What can be seen by outsiders here is that you can’t build a top-flight public education system when you don’t respect the professional opinions of teachers.

It must be noted that Premier Christy Clark was B.C.’s education minister when the government outlawed having classroom conditions as part of the collective bargaining process with teachers.

A decade of court battles that followed — in which the government lost every round — had its most recent round end in January with a B.C. Supreme Court ruling that you cannot separate the working conditions of the classroom from the contracts of teachers.

In the industrial world, the conditions of any job — workload, safety, physical workplace standards, etc. — all have a bearing on wage expectations and quality-of-product standards.

In education, you can’t expect world-level quality of education in a system in which there are no limits to classroom size, or when a good portion of students who need special attention aren’t getting support.

What those class sizes should be, and what levels of support there should be are well-documented in international studies: check Finland, Asia and Alberta, where these workplace standards have negotiated numbers attached.

In the working careers of pretty well all B.C. teachers, there have only been two contracts settled without some kind of job action or arbitration needed.
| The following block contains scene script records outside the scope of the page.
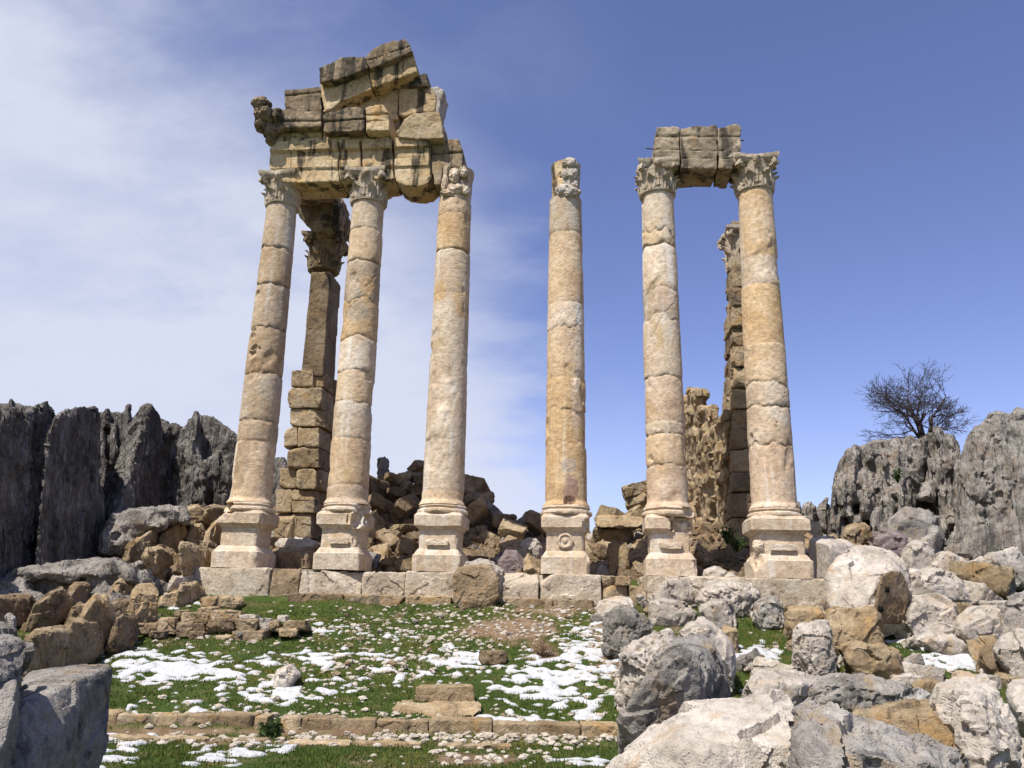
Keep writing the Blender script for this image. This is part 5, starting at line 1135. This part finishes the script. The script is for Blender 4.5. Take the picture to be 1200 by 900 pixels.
B([(1148, 766), (1158, 758), (1164, 762), (1176, 786), (1160, 782)], 'brown', 'thin brown edge of stone beside the smooth leaning slab', 8.2, .4)
B([(1161, 762), (1172, 746), (1184, 740), (1210, 740), (1260, 748), (1260, 792), (1200, 788), (1176, 780)], 'pale', 'smooth pale leaning slab at the right edge above the snow', 8.0, .6, fs=.85, lvl=6)
B([(1018, 642), (1024, 628), (1036, 621), (1052, 622), (1066, 630), (1068, 644), (1058, 656), (1036, 656)], 'purple', 'dark purplish rounded boulder below the big square one', 14.0, .7)  # purple shadow put into the colour of this boulder
hull('long_block', [(948, 684, 14.2), (948, 630, 14.3), (972, 637, 13.4), (971, 684, 13.4), (1000, 640, 14.6), (1004, 670, 14.6), (990, 630, 15.6), (966, 628, 15.4), (1012, 684, 14.8), (960, 684, 15.2)], 'pale', 'long squared block right of the last pedestal with a shaded left side', 'stone block', lvl=5, p=40, chips=2, amp=.5)
B([(928, 624), (938, 612), (958, 612), (964, 624), (956, 634), (936, 632)], 'ochre', 'ochre block on top of the rubble right of the last pedestal', 15.4, .6, name='block', cat='stone block')
B([(984, 640), (988, 620), (1002, 612), (1018, 616), (1022, 634), (1006, 644)], 'ochre', 'upright ochre block left of the dark purplish boulder', 15.6, .6, name='block', cat='stone block')
B([(966, 726), (968, 712), (974, 700), (986, 693), (990, 706), (986, 720)], 'pale', 'small white boulder tucked left under the boulder with square sockets', 9.8, .35)
# turf: single blocks
sd = hit(510, 843)[1] - 8.45
def near(L): return [(x, y, z + sd) for x, y, z in L]
hull('block', near([(487, 824, 8.75), (487, 806, 8.75), (492, 802, 9.0), (552, 801, 9.0), (556, 806, 8.75), (556, 825, 8.75), (552, 815, 9.1), (490, 815, 9.1)]), 'ochre', 'upper of two stacked ochre blocks on the snowy turf', 'stone block', 6, p=60, chips=1, amp=.5)
hull('block', near([(459, 830, 8.5), (466, 822, 8.75), (490, 820, 8.95), (560, 821, 8.95), (564, 826, 8.6), (562, 838, 8.5), (510, 846, 8.45), (466, 848, 8.45), (470, 844, 9.1), (556, 838, 9.1)]), 'ochre', 'lower wider of two stacked ochre blocks on the snowy turf', 'stone block', 6, p=60, chips=2, amp=.6)
B([(561, 773), (563, 763), (580, 762), (594, 764), (595, 774), (578, 778)], 'brown', 'small squared tan block lying flat on the turf above the snow', None, .3, name='block', cat='stone block', fs=.9)
B([(318, 800), (324, 786), (342, 778), (352, 790), (346, 800), (328, 806)], 'pale', 'pinkish flat stone half buried in snow on the left turf', None, .35)
B([(234, 710), (236, 701), (262, 699), (286, 700), (288, 708), (278, 712), (252, 710)], 'ochre', 'long flat ochre slab in the grass below the first pedestal', None, .4, name='slab', cat='slab', fs=.85)
hull('carved_block', [(531, 703, 12.9), (531, 673, 12.9), (536, 664, 12.95), (572, 663, 12.95), (584, 676, 12.9), (585, 701, 12.9), (560, 704, 12.85), (533, 700, 13.3), (586, 699, 13.3), (550, 656, 13.25), (574, 657, 13.25)], 'brown', 'fallen brown moulded block leaning on the foundation right of the third column', 'stone block', 6, p=30, chips=2, amp=.7)
B([(540, 672), (546, 659), (560, 655), (580, 657), (591, 672), (594, 696), (586, 704), (560, 690)], 'pale', 'pale rough lump behind the fallen brown moulded block', 13.35, .3, stack=True, rk=dict(pit=.9))
# ------------------------------------------------------------------ left side blocks
hull('block', [(23, 800, 5.3), (34, 785, 5.5), (82, 779, 5.7), (126, 776, 5.9), (133, 781, 5.6), (131, 800, 5.6), (124, 868, 5.5), (112, 880, 5.4), (30, 902, 4.4), (-10, 915, 4.35), (6, 862, 4.4), (22, 838, 4.5), (62, 806, 4.9), (88, 796, 5.1), (-10, 915, 5.4), (60, 910, 5.8)], 'grey', 'big grey block in the lower left with a shaded front and snow at its foot', 'stone block', 6, p=60, chips=0, amp=.38)
hull('boulder', [(-40, 735, 4.7), (0, 731, 4.7), (14, 742, 4.6), (36, 752, 4.5), (34, 770, 4.45), (26, 792, 4.45), (-40, 800, 4.2), (10, 760, 4.25), (8, 800, 4.3), (-40, 800, 5.2), (20, 790, 5.2)], 'grey', 'upper grey boulder at the lower left edge', 'boulder', 6, p=26, chips=3, amp=.9)
hull('boulder', [(-40, 796, 4.2), (22, 792, 4.35), (18, 830, 4.2), (8, 876, 4.1), (-5, 915, 4.1), (-60, 915, 3.9), (10, 800, 4.9), (0, 900, 4.9), (-60, 796, 5)], 'grey', 'dark grey boulder under another boulder at the lower left edge', 'boulder', 6, p=40, chips=1, amp=.6)
B([(14, 748), (12, 728), (6, 722), (10, 718), (18, 722), (19, 742)], 'grey', 'small upright grey stub standing on the boulder at the lower left edge', 4.75, .1, stack=True)
LB = [([(34, 782), (33, 746), (40, 740), (78, 737), (82, 742), (82, 776), (60, 784)], 'ochre', 'squared ochre block just behind the big grey lower left block', 7.3, .6, .9),
      ([(70, 762), (70, 738), (84, 727), (114, 727), (119, 732), (118, 758), (96, 766)], 'ochre', 'cube like ochre block with a lit top next to the squared ochre one', 7.9, .6, .9),
      ([(92, 740), (94, 722), (104, 706), (112, 696), (124, 698), (134, 714), (134, 742), (118, 750)], 'ochre', 'tilted ochre block sloping down behind the cube like ochre one', 8.5, .6, .7),
      ([(38, 720), (40, 708), (56, 697), (74, 686), (80, 692), (87, 708), (86, 716), (60, 722)], 'brown', 'dark brown slab leaning up in the left blocks above a strip of snow', 10.2, .5, .9),
      ([(-20, 724), (-20, 696), (20, 697), (36, 701), (40, 708), (38, 724), (10, 728)], 'brown', 'brown block at the left edge beside the leaning dark slab', 10.0, .6, .85),
      ([(54, 694), (58, 684), (72, 674), (78, 678), (80, 690), (66, 698)], 'ochre', 'rusty pointed stone rising behind the leaning dark slab', 11.0, .4, .7),
      ([(80, 708), (82, 688), (88, 683), (106, 685), (109, 700), (106, 710)], 'brown', 'dark block with a tan top right of the leaning dark slab', 10.6, .5, .8),
      ([(107, 696), (108, 684), (118, 681), (128, 683), (129, 694), (118, 698)], 'ochre', 'small tan block between dark blocks under the rock ledge', 10.8, .4, .8),
      ([(126, 702), (130, 688), (140, 680), (152, 681), (157, 692), (155, 704), (138, 708)], 'ochre', 'ochre block with a bright left face above a dark block', 10.4, .5, .7),
      ([(129, 722), (130, 708), (138, 703), (155, 703), (157, 718), (146, 724)], 'brown', 'dark block with a lit top edge below an ochre block', 10.0, .5, .85),
      ([(154, 721), (154, 692), (160, 685), (178, 684), (185, 694), (185, 718), (174, 724)], 'ochre', 'upright tan stone standing at the edge of the turf by snow', 9.8, .4, .85),
      ([(134, 746), (136, 724), (146, 718), (158, 722), (160, 742), (148, 750)], 'brown', 'low brown stone at the left end of the tumbled dry wall', 9.2, .4, .8),
      ([(132, 690), (138, 675), (150, 670), (176, 670), (190, 680), (187, 692), (160, 696)], 'grey', 'pale topped grey boulder lying below the shaded tumbled blocks', 11.4, .6, .75),
      ([(96, 688), (100, 676), (112, 671), (126, 673), (128, 684), (112, 690)], 'grey', 'grey lump left of the pale topped grey boulder', 11.6, .5, .75),
      ([(150, 676), (154, 664), (166, 657), (176, 662), (178, 674), (164, 680)], 'grey', 'grey rock just left of the tumbled ochre blocks', 12.0, .5, .75),
      ([(165, 652), (172, 642), (190, 640), (203, 646), (207, 656), (196, 674), (184, 672)], 'ochre', 'tumbled ochre block with a broad lit face and dark underside', 12.6, .7, .75),
      ([(208, 664), (207, 640), (213, 636), (252, 644), (256, 650), (246, 668), (216, 670)], 'ochre', 'long ochre block left of the first pedestal with one shaded end', 13.0, .7, .8),
      ([(188, 640), (192, 614), (204, 608), (214, 614), (218, 624), (210, 640), (196, 648)], 'ochre', 'ochre block with a folded lit top above the broad faced one', 14.0, .6, .75),
      ([(146, 652), (150, 640), (168, 626), (184, 616), (188, 626), (188, 646), (168, 656)], 'ochre', 'long sloping ochre stone leaning beside the layered grey ledge', 13.6, .6, .75),
      ([(217, 610), (219, 595), (228, 591), (242, 596), (245, 606), (240, 616), (226, 616)], 'ochre', 'ochre block high in the tumble against the crag', 15.2, .6, .8),
      ([(238, 608), (240, 596), (252, 591), (266, 594), (268, 606), (254, 612)], 'ochre', 'flat ochre block beside the base of the leftmost column high up', 15.4, .6, .8),
      ([(216, 628), (222, 616), (236, 614), (242, 624), (238, 636), (224, 636)], 'ochre', 'small ochre stone between the long ochre block and the crag', 14.4, .5, .8),
      ([(238, 640), (240, 624), (254, 610), (262, 614), (262, 640), (250, 648)], 'ochre', 'upright ochre stone wedged behind the first pedestal', 14.9, .5, .8),
      ([(230, 652), (234, 638), (246, 634), (258, 640), (256, 654), (240, 658)], 'brown', 'brown stone low behind the long ochre block', 14.3, .5, .8),
      ([(196, 690), (204, 676), (222, 672), (234, 676), (234, 692), (214, 698)], 'pale', 'pale pinkish stone at the left end of the foundation', 12.6, .5, .8),
      ([(208, 696), (212, 684), (228, 682), (240, 690), (236, 702), (216, 704)], 'ochre', 'orange stone in the grass at the left end of the foundation', 12.2, .4, .8),
      ([(186, 706), (190, 696), (210, 692), (222, 698), (218, 708), (198, 710)], 'ochre', 'flat ochre stone in the grass near the first pedestal', None, .4, .85),
      ([(-20, 700), (-10, 690), (20, 686), (44, 690), (46, 700), (20, 706)], 'grey', 'flat grey stone at the left edge below the dark crag', 11.5, .5, .85),
      ([(34, 694), (40, 684), (56, 682), (62, 692), (50, 700)], 'brown', 'small dark stone left of the rusty pointed stone', 11.2, .4, .8),
      ([(98, 726), (86, 722), (84, 714), (94, 706), (108, 712), (108, 722)], 'brown', 'brown stone filling the gap behind the tilted ochre block', 9.4, .4, .8)]
for ol, mt, lb, d, T, fs in LB: boulder('block', ol, mt, lb, d=d, T=T, cat='stone block', fs=min(.93, fs + .08), fx=R.uniform(-.03, .03), fy=R.uniform(0, .06), sink=.12, turn=R.choice([1.15, 1.0, .8, .3]), fd=.2, lvl=6, rk=dict(p=60, chips=4, amp=.9))

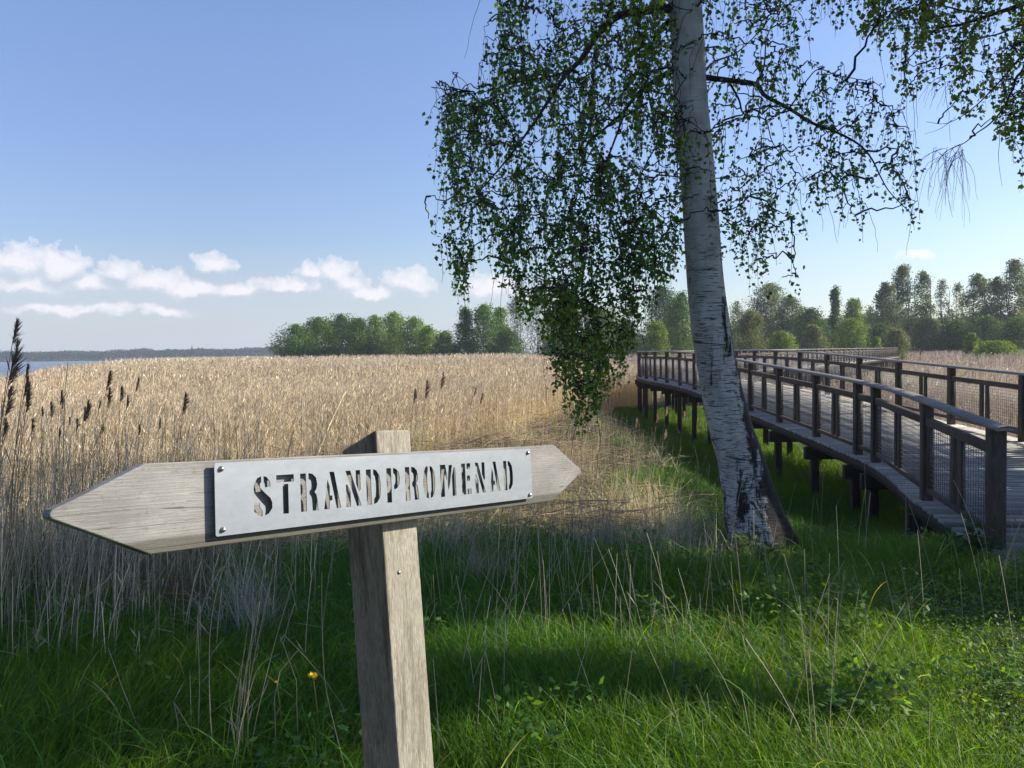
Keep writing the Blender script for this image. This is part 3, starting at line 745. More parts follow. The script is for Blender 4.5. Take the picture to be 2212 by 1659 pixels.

Only once has this been achieved in the last 10 years.

Clearly, following B.C.’s old script isn’t working. And it wouldn’t work here, either.

Either you trust your teachers to know how to deliver one of the most envied curriculums in the world or you don’t. Either you listen to their professional advice as experts on the ground, or you denigrate them as greedy and try to have the cheapest education system in the country.

A world-class public education system can’t be delivered without collaboration, and without public investment.